Love and wisdom together accomplish God’s purpose.  The Word, proceeding from Gods mouth, which is everything and every way God communicates love and wisdom with us, will accomplish all it sets out to do, with gentleness, persistence. 

I hope you collected even a few gems from the bounty in today’s text.  The more time I spend with God’s Word, the more I see that the Bible is one big love letter from God. Every single phrase in today’s passage overflowed with the story of the God’s great love for us, and of that love’s infinite power to effect God’s will. 
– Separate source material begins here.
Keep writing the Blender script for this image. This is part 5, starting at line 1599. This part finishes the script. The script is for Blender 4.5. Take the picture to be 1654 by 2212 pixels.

Without bullying or force, without harshness or brutality, Love will do what it sets out to do.  However you understand that, it is the gospel. 

Love wins indeed!  : D

Amen
Originally preached July 10, 2011, Kitchener, Ontario. Revised

Closing Prayer
We have gathered together in the spirit of love and freedom. We have rested our cares in God’s strong and powerful hands.  We have reflected on the way God’s Love sweeps us all towards heaven as gently and relentlessly as the sun calls the seeds to grow. May we remember this as we go forward into our week ahead, that though life may wrap brambles around our feet, God is working powerfully to turn them into shade trees and shelter.  May we remember that every prickly person and stinging word we encounter can some day be transformed into compassionate angels and warm encouragements.  May we seek to see the ways we sting and ensnare others, that we might be healed, and instead give smiles of encouragement and a helping hand.   For what we give we will receive, and what we would receive we must give.  In gratitude for all that You give us, Lord—for freedom, for love—may we learn to give freely in return.

The Readings
Heaven and Hell 57
You were created that you might come into heaven and become an angel. Anyone who has goodness from the Lord within is a kind of angel-on-earth.  What you have in common with an angel is that your inner nature is designed in the image of heaven, and so far as you are living from good will guided by a faith in God, you become an image of heaven. Mortals on earth also have an outer nature shaped by the culture of the world around you; yet so far as you are living from genuine good will toward others, your outer nature will be subordinate to heaven and will serve heaven. When this happens, the Lord is present with you in both worlds, just as if you were in heaven. 

Isaiah 55:10-13
As the rain and the snow come down from heaven, and do not return to it without watering the earth and making it bud and flourish, so that it yields seed for the sower and bread for the eater, so is my word that goes out from my mouth: It will not return to me empty, but will accomplish what I desire and achieve the purpose for which I sent it. You will go out in joy and be led forth in peace; the mountains and hills will burst into song before you, and all the trees of the field will clap their hands. Instead of the thorn-bush will grow the pine tree, and instead of briers the myrtle will grow. This will be for the LORD's renown, for an everlasting sign, which will not be destroyed.

Matthew 13: 1-9
That same day Jesus went out of the house and sat by the lake. Such large crowds gathered around him that he got into a boat and sat in it, while all the people stood on the shore. Then he told them many things in parables, saying: “A farmer went out to sow his seed. As he was scattering the seed, some fell along the path, and the birds came and ate it up. Some fell on rocky places, where it did not have much soil. It sprang up quickly, because the soil was shallow. But when the sun came up, the plants were scorched, and they withered because they had no root. Other seed fell among thorns, which grew up and choked the plants. Still other seed fell on good soil, where it produced a crop--a hundred, sixty or thirty times what was sown. He who has ears, let him hear.”